Review of Mockery

Mockery (1927)
7/10
Christensen brings European sensibility to Mockery
24 July 2010
Warning: Spoilers
While the plot of "Mockery" is simple, the characterizations are complex, and not just because of Chaney's acting. German producer Erich Pommer and Danish director Benjamin Christensen brought a European aesthetic to this film; the same aesthetic F. W. Murnau brought to an equally simple story, "Sunrise." It's no wonder the film did not generate much buzz in America where studios pandered to the popular taste for melodrama and one dimensional characters - good guys and bad. The characters in "Mockery" are not that easy to define. They are real humans capable of compassion and cruelty, difficult to stereotype.

Chaney always thrived on direction that emphasized complex characterization. But in this film Barbara Bedford (whose only other notable performance was as Cora Munro in Maurice Tourneur's "The Last of the Mohicans") fares almost as well. Both give sensitive performances, she as a countess in disguise dodging revolutionaries in the Siberian forests of 1918, and Chaney at his best as a mentally slow but goodhearted peasant named Sergei, who helps her. The countess assures Sergei they will always be friends. She later proves to be less a friend, and more a patronizing aristocrat when she rewards his loyalty by securing employment for him on the estate of a war profiteer.

On the estate Sergei has his baser instincts awakened by another servant, the animalistic Ivan, played by Charles Puffy. When revolutionaries overrun the estate Sergei's passions have been so aroused that he tries to rape the countess, but he's thwarted when Loyalist soldiers quell the uprising. The countess, however, vouches for Sergei's loyalty to the Captain, her lover, because her conscience is awakened when the soldiers who seize Sergei accidentally expose the scars of a beating he took in the forest for refusing to divulge her identity to revolutionaries.

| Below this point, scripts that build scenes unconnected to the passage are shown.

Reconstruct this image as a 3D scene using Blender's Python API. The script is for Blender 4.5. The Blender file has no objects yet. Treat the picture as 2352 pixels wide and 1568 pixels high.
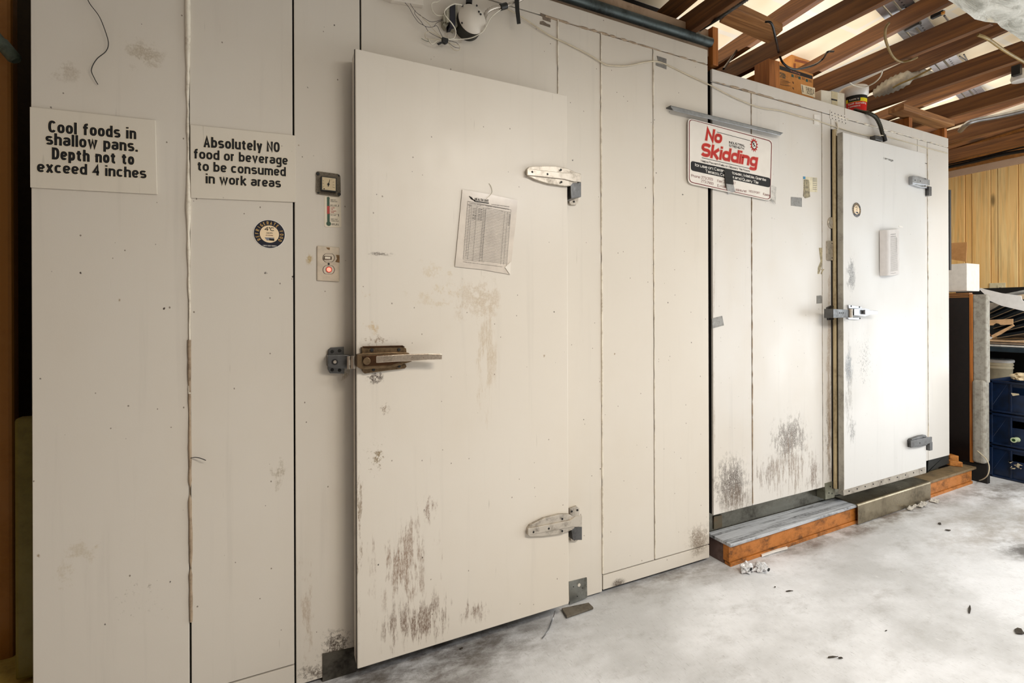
import bpy, bmesh, math, random
from mathutils import Vector, Matrix
random.seed(7)
sc = bpy.context.scene
COL = sc.collection
# ---------------- camera (calibrated) ----------------
F, PU, PV, ROLL, H, D = 1130.0, 1176.0, 716.0, 0.0035, 1.22, 1.74
PHI = math.radians(25.93)
CAM = Vector((0, -D, H))
FWD = Vector((math.sin(PHI), math.cos(PHI), 0)); RGT = Vector((math.cos(PHI), -math.sin(PHI), 0)); UP = Vector((0, 0, 1))
cd = bpy.data.cameras.new('camera'); cam = bpy.data.objects.new('camera', cd); COL.objects.link(cam)
cd.sensor_width = 36; cd.lens = 36 * F / 2352; cd.shift_y = -(784 - PV) / 2352; cd.clip_start = .02
cam.matrix_world = Matrix.Translation(CAM) @ Matrix.Rotation(-PHI, 4, 'Z') @ Matrix.Rotation(math.pi / 2, 4, 'X') @ Matrix.Rotation(-ROLL, 4, 'Z')
sc.camera = cam
# ---------------- world, lights, exposure ----------------
w = bpy.data.worlds.new('world'); sc.world = w; w.use_nodes = True
w.node_tree.nodes['Background'].inputs[0].default_value = (1.0, .93, .83, 1)
w.node_tree.nodes['Background'].inputs[1].default_value = .40
def area(name, loc, rot, sx, sy, power, col):
    l = bpy.data.lights.new(name, 'AREA'); l.shape = 'RECTANGLE'; l.size = sx; l.size_y = sy; l.energy = power; l.color = col
    o = bpy.data.objects.new(name, l); COL.objects.link(o); o.location = loc; o.rotation_euler = rot; return o
R = math.radians
area('daylight_opening', (6.3, -2.35, 1.25), (R(90), 0, R(90)), 2.6, 2.1, 50, (.86, .94, 1))
area('underside_fill', (7.0, -2.3, .1), (0, R(180 - 52), 0), 1.6, 2.8, 55, (1, .97, .92))  # unseen upward light, added to brighten the joist undersides
area('overhead_light', (2.4, -2.9, 2.5), (0, 0, 0), 1.2, .4, 44, (.98, .98, 1)); area('overhead_light', (4.4, -2.2, 2.5), (0, R(-40), 0), 1.2, .4, 85, (1, .98, .94))  # the second one is added, tilted to brighten the pine wall
area('overhead_light', (1.25, -2.3, 2.5), (0, R(-8), 0), 1.0, .4, 60, (1, .90, .77))  # warm light added to bring up the left end of the near cooler
area('attic_fill', (2.7, .55, 2.70), (R(180), 0, 0), 1.5, 1.6, 9, (1, .98, .95)); area('attic_fill', (4.7, .55, 2.70), (R(180), 0, 0), 1.5, 1.6, 9, (1, .98, .95)); area('attic_fill', (3.8, -.75, 2.80), (R(180), 0, 0), 2.6, .3, 4, (1, .97, .92))  # unseen upward lights added to brighten the roof drywall
sc.view_settings.view_transform = 'Standard'; sc.view_settings.look = 'None'
sc.view_settings.exposure = .24; sc.view_settings.gamma = 1; sc.view_settings.use_curve_mapping = False
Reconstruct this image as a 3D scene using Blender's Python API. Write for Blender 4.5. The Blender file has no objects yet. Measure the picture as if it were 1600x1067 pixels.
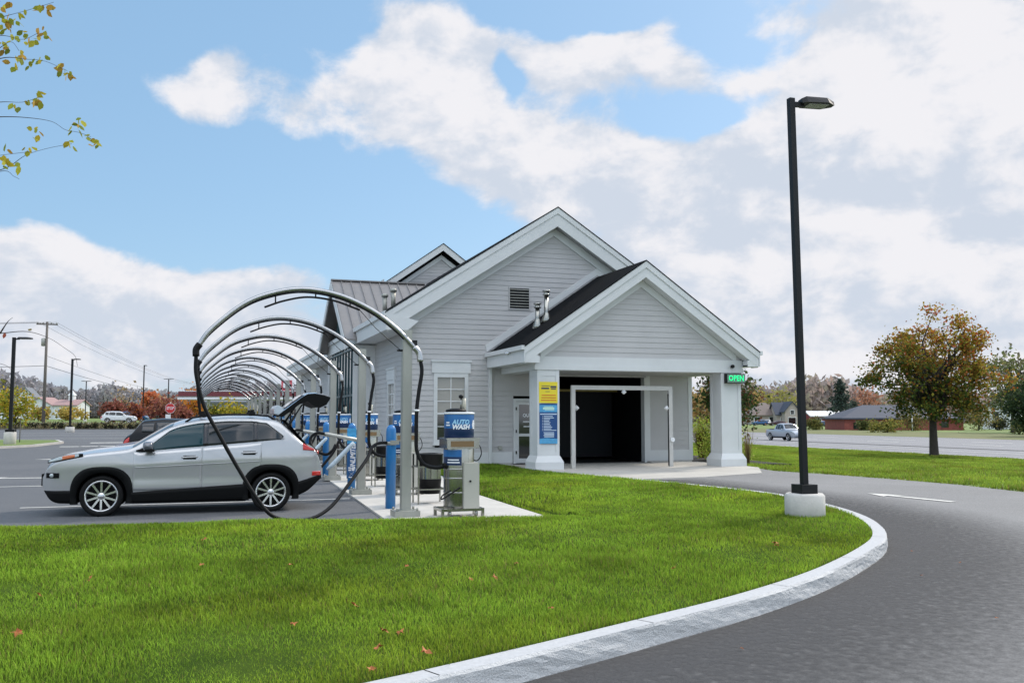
import bpy, bmesh, math, random
import numpy as np
from mathutils import Vector, Matrix
random.seed(7); RNG = np.random.default_rng(11)
S = bpy.context.scene
COL = S.collection
PI = math.pi
rad = math.radians

# ------------------------------------------------------------------ camera
H = 1.6
FPX, CX, CY = 1450.0, 800.0, 533.5
PITCH = math.atan((650 - 533.5) / FPX)
YAW = math.atan((800 - 315) * math.cos(PITCH) / FPX)
cam = bpy.data.cameras.new('camera'); camo = bpy.data.objects.new('camera', cam); COL.objects.link(camo)
camo.location = (0, 0, H); camo.rotation_euler = (PI / 2 + PITCH, 0, -YAW)
cam.sensor_width = 36; cam.lens = FPX / 1600 * 36; cam.clip_start = 0.05; cam.clip_end = 6000
S.camera = camo
HEAD = Vector((math.sin(YAW), math.cos(YAW), 0))
SIDE = Vector((math.cos(YAW), -math.sin(YAW), 0))
def sight(x, y):
    f = Vector((math.sin(YAW) * math.cos(PITCH), math.cos(YAW) * math.cos(PITCH), math.sin(PITCH)))
    u = SIDE.cross(f)
    return f + SIDE * ((x - CX) / FPX) - u * ((y - CY) / FPX)
def at(x, y, D):
    """survey point: world position seen at photo point x, y and distance D along the view heading"""
    d = sight(x, y); return Vector((0, 0, H)) + d * (D / d.dot(HEAD))

# ------------------------------------------------------------------ terrain height
def gz(x, y):
    z = -0.024 * (min(max(x, 16), 60) - 16)
    a = min(max((y - 120) / 22, 0), 1); b = min(max((10 - x) / 14, 0), 1)
    return z + 0.62 * a * a * (3 - 2 * a) * b
def lawn_z(x, y):
    z = 0.15 - 0.13 * min(max((y - 15) / 11, 0), 1)
    if x < 5.3 and y > 11:
        d = float(np.interp(x, [-40, -2.5, -.9, 1.2, 2.6, 3.87, 5.3], [17.2, 14.45, 14.25, 14.05, 13.8, 13.5, 13.3])) - y
        z = min(z, .03 + .12 * min(max(d / .9, 0), 1) ** .6)
    if y > 12.5 and x > 4.4:
        d = x - float(np.interp(y, [12.5, 13.4, 15.5, 18.1, 21.5, 25], [5.05, 5.1, 5.24, 5.3, 5.75, 6.2]))
        z = min(z, .03 + .12 * min(max(d / .8, 0), 1) ** .6) if y > 13.3 else z
    return z
def spot(x, y, zg=None, it=40):
    """ground point under photo point x, y"""
    d = sight(x, y); t = 1.0
    for i in range(200):
        p = Vector((0, 0, H)) + d * t
        z = gz(p.x, p.y)
        t += 0.3 * ((z - H) / d.z - t)
    return Vector((0, 0, H)) + d * t
def G(x, y, D):
    """ground position in photo column x at distance D"""
    p = at(x, 650, D); return Vector((p.x, p.y, gz(p.x, p.y)))

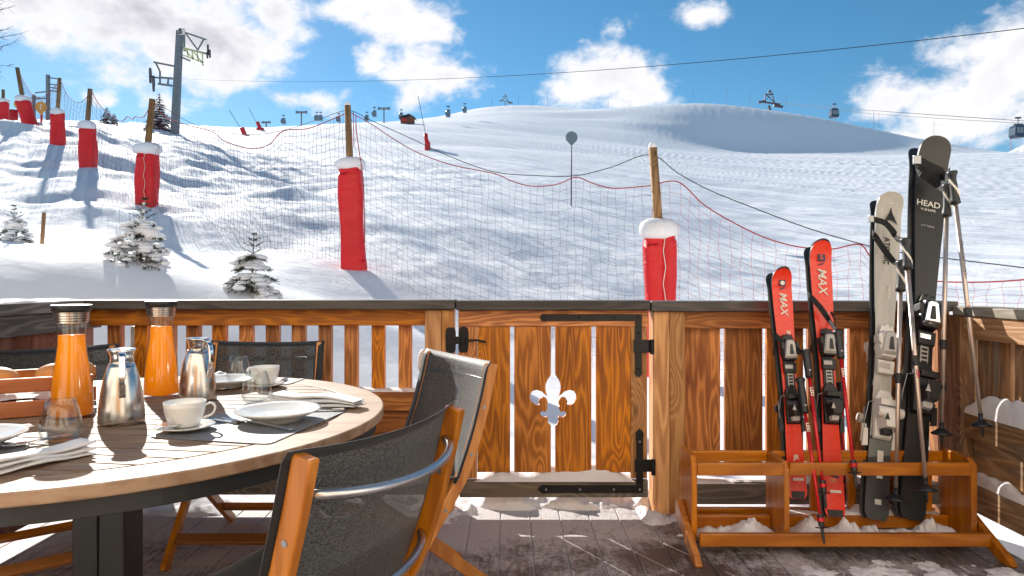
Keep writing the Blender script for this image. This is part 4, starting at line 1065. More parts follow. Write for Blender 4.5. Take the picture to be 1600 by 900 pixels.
saucer(T2(290,671), .070, 'white saucer under the near coffee cup'); cup(T2(289,669), R(15), 'near white coffee cup, right of the left steel jug', 1.08)
saucer(T2(413,604), .070, 'white saucer under the far coffee cup'); cup(T2(414,602.5), R(165), 'far white coffee cup, before the far chair', 1.08)
p = T2(434,656); plate(p, .112, 'white plate on the placemat at the right of the table')
plate(T2(352,604), .108, 'white plate half hidden behind the second steel jug')
plate(T2(-52,700), .115, 'white plate cut off by the left edge of the photo')
def utensil(kind, p0, p1, label):
    p0 = Vector(p0); p1 = Vector(p1); L = (p1-p0).length; b = MB()
    # local x along the tool from head (0) to handle end (L)
    if kind == 'fork':
        for q in range(4): y = -.0095+q*.0063; b.path([(0,y,.006),(.02,y,.002),(.045,y,.001)], .0028, .0018, (0,1,0))
        b.path([(.044,0,.001),(.062,0,.001),(.075,0,.004)], .022, .002, (0,1,0)); b.path([(.070,0,.003),(.09,0,.006),(.14,0,.006),(L,0,.003)], .008, .0035, (0,1,0)); b.path([(L-.05,0,.005),(L-.002,0,.003)], .015, .004, (0,1,0))
    elif kind == 'spoon':
        b.blob((.022,0,.003), .024, .015, .0035, 16, 0); b.path([(.04,0,.003),(.06,0,.006),(L,0,.003)], .007, .003, (0,1,0))
    else:
        b.path([(0,0,.002),(.03,.002,.002),(.10,.001,.002)], .016, .0015, (0,1,0)); b.path([(.10,0,.003),(L,0,.004)], .013, .007, (0,1,0))
    o = b.obj(kind, CHROME, smooth=False, bevel=.0007); o.location = p0; d = p1-p0; o.rotation_euler = (0,0,math.atan2(d.y, d.x)); tag(o, label, kind); return o
utensil('fork', T(352,655,MZ), T(457,673,MZ), 'steel fork before the plate at the right of the table')
utensil('knife', T(326,655,MZ), T(372,662,MZ), 'steel knife between the near saucer and the fork')
utensil('knife', T(463,644,MZ), T(538,641,MZ), 'steel knife under the napkin at the right of the table')
o = utensil('spoon', T(240,671,.765), T(268,667,.767), 'teaspoon on the saucer of the near coffee cup')
utensil('spoon', T(336,609,MZ), T(362,607,MZ), 'teaspoon before the far plate'); utensil('knife', T(428,603,MZ), T(447,593,MZ), 'steel knife beside the far coffee cup')
utensil('fork', T(2,700,.756), T(45,693,.756), 'steel fork by the plate at the left edge of the photo')
def napkin(p0, p1, w, h, label, seed):
    p0 = Vector(p0); p1 = Vector(p1); b = MB(); d = p1-p0
    L = d.length
    for lay in range(3):
        def fn(u, v, lay=lay):
            t = 2*math.pi*v; ww = w/2*(1-.10*lay)*(.88+.12*math.sin(3*u+seed)); x = u*L
            e = min(1, 14*u, 14*(1-u)); hh = h/3*(.5+.5*e)
            z = lay*h/3+h/6+math.copysign(abs(math.sin(t))**.7, math.sin(t))*hh/2+.004*math.sin(u*7+lay+seed)+.003*float(fbm(np.array(u*5+seed), np.array(v*3.), 3))
            return (x, math.copysign(abs(math.cos(t))**.6, math.cos(t))*ww+.004*math.sin(u*9+lay), max(z, 0.001))
        b.grid(fn, 40, 20)
    o = b.obj('napkin', CLOTH, smooth=True, sub=0); o.location = p0; o.rotation_euler = (0,0,math.atan2(d.y, d.x)); tag(o, label, 'napkin', 'folded white napkins'); return o
napkin(T(430,626,.752), T(562,638,.752), .085, .030, 'folded white napkin behind the plate at the right of the table', 1.2)
napkin(T(-60,752,.752), T(136,707,.752), .070, .030, 'long folded white napkin at the left edge of the photo', 4.2)
napkin(T(330,592,.752), T(356,590,.752), .05, .022, 'small folded napkin behind the far plate', 2.2)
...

Films like this are why I prefer European silents, or American silents directed by Europeans like Murnau, Sjöström, Tourneur, and Christensen. Scenes that might have been cloyingly sentimental, as when Sergei bathes the countess' feet, are extremely moving, avoiding the exaggerated emotion that was a staple of American film, and letting Chaney's gentle hands speak for themselves.